* Information provided
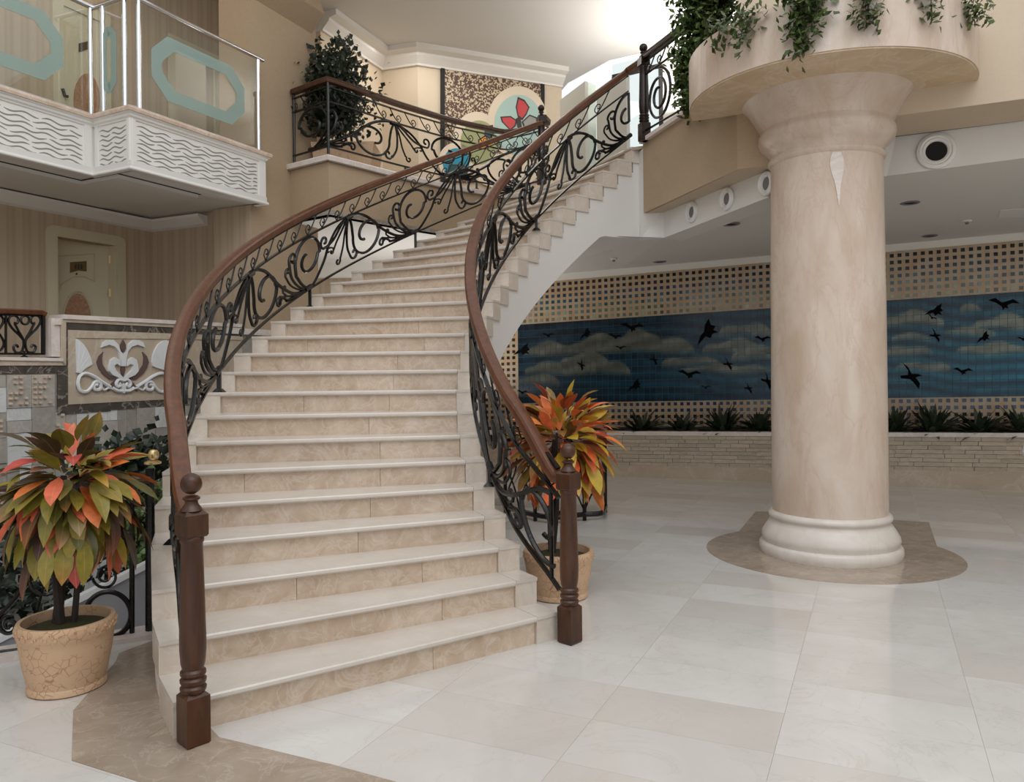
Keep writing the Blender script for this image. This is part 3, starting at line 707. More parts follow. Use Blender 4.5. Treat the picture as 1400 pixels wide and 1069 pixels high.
obj('lower_moulding', MB().sweepz(loop, [(.05, zb0-.01), (-.012, zb0-.01), (-.018, zb0+.0), (-.012, zb0+.02), (.012, zb0+.03), (.02, zb0+.045), (.05, zb0+.045)]), MAT['balcony'], balc)
def wavepanel(a, b, inset0, inset1, rows, wl_):
    d = (b-a).normalized(); nn = Vector((d.y, -d.x, 0))      # towards the room
    L = (b-a).length
    # corner strips
    for x0, x1 in ((0.0, inset0*.8), (L-inset1*.8, L)):
        m = MB(); m.prism([a+d*x0+UP*(zb0+.04)-nn*.04, a+d*x1+UP*(zb0+.04)-nn*.04, a+d*x1+UP*(ZM-.095)-nn*.04, a+d*x0+UP*(ZM-.095)-nn*.04], nn*.024); obj('corner_strip', m, MAT['balcony'], balc)
    z0, z1 = zb0+.075, ZM-.135; x0, x1 = inset0, L-inset1
    for r in range(rows):
        z = z1 - (z1-z0)*(r+.5)/rows
        x = x0 + (.0 if r % 2 == 0 else rr.uniform(.0, .06)); first = True
        while x < x1-.06:
            ln = rr.uniform(.3, .62) if not (first and r % 2) else rr.uniform(.12, .22); first = False
            e = min(x+ln, x1); pts = []; n_ = max(8, int((e-x)/.014)); vs = []; fs = []
            ph = rr.uniform(0, .6)
            for i in range(n_+1):
                s_ = x + (e-x)*i/n_; zz_ = z + .0125*math.sin(2*math.pi*(s_-x0)/wl_ + (r % 2)*1.1 + ph*.6); tp = .0078*min(1, 5*min(i, n_-i)/n_ + .35)
                pts.append((s_, zz_, tp))
            m = MB()
            for (sa, za, ta), (sb, zbb, tb) in zip(pts[:-1], pts[1:]):
                A_ = [a+d*sa+UP*(za-ta), a+d*sb+UP*(zbb-tb), a+d*sb+UP*(zbb+tb), a+d*sa+UP*(za+ta)]
                m.prism([p - nn*.0305 for p in A_], nn*.002)
            obj('wavy_groove', m, MAT['groove'], balc)
            x = e + .025
wavepanel(plan[1]-(plan[2]-plan[1]).normalized()*0 - (plan[3]-plan[2]).normalized()*1.75, plan[1], .0, .10, 8, .25)
wavepanel(plan[1], plan[2], .06, .10, 8, .20)
wavepanel(plan[2], plan[3], .10, .13, 9, .27)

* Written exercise
All of the material above should be reproduced exactly, except the pictures.

* Solution to this problem
Keep writing the Blender script for this image. This is part 3, starting at line 707. More parts follow. Use Blender 4.5. Treat the picture as 1400 pixels wide and 1069 pixels high.
obj('lower_moulding', MB().sweepz(loop, [(.05, zb0-.01), (-.012, zb0-.01), (-.018, zb0+.0), (-.012, zb0+.02), (.012, zb0+.03), (.02, zb0+.045), (.05, zb0+.045)]), MAT['balcony'], balc)
def wavepanel(a, b, inset0, inset1, rows, wl_):
    d = (b-a).normalized(); nn = Vector((d.y, -d.x, 0))      # towards the room
    L = (b-a).length
    # corner strips
    for x0, x1 in ((0.0, inset0*.8), (L-inset1*.8, L)):
        m = MB(); m.prism([a+d*x0+UP*(zb0+.04)-nn*.04, a+d*x1+UP*(zb0+.04)-nn*.04, a+d*x1+UP*(ZM-.095)-nn*.04, a+d*x0+UP*(ZM-.095)-nn*.04], nn*.024); obj('corner_strip', m, MAT['balcony'], balc)
    z0, z1 = zb0+.075, ZM-.135; x0, x1 = inset0, L-inset1
    for r in range(rows):
        z = z1 - (z1-z0)*(r+.5)/rows
        x = x0 + (.0 if r % 2 == 0 else rr.uniform(.0, .06)); first = True
        while x < x1-.06:
            ln = rr.uniform(.3, .62) if not (first and r % 2) else rr.uniform(.12, .22); first = False
            e = min(x+ln, x1); pts = []; n_ = max(8, int((e-x)/.014)); vs = []; fs = []
            ph = rr.uniform(0, .6)
            for i in range(n_+1):
                s_ = x + (e-x)*i/n_; zz_ = z + .0125*math.sin(2*math.pi*(s_-x0)/wl_ + (r % 2)*1.1 + ph*.6); tp = .0078*min(1, 5*min(i, n_-i)/n_ + .35)
                pts.append((s_, zz_, tp))
            m = MB()
            for (sa, za, ta), (sb, zbb, tb) in zip(pts[:-1], pts[1:]):
                A_ = [a+d*sa+UP*(za-ta), a+d*sb+UP*(zbb-tb), a+d*sb+UP*(zbb+tb), a+d*sa+UP*(za+ta)]
                m.prism([p - nn*.0305 for p in A_], nn*.002)
            obj('wavy_groove', m, MAT['groove'], balc)
            x = e + .025
wavepanel(plan[1]-(plan[2]-plan[1]).normalized()*0 - (plan[3]-plan[2]).normalized()*1.75, plan[1], .0, .10, 8, .25)
wavepanel(plan[1], plan[2], .06, .10, 8, .20)
wavepanel(plan[2], plan[3], .10, .13, 9, .27)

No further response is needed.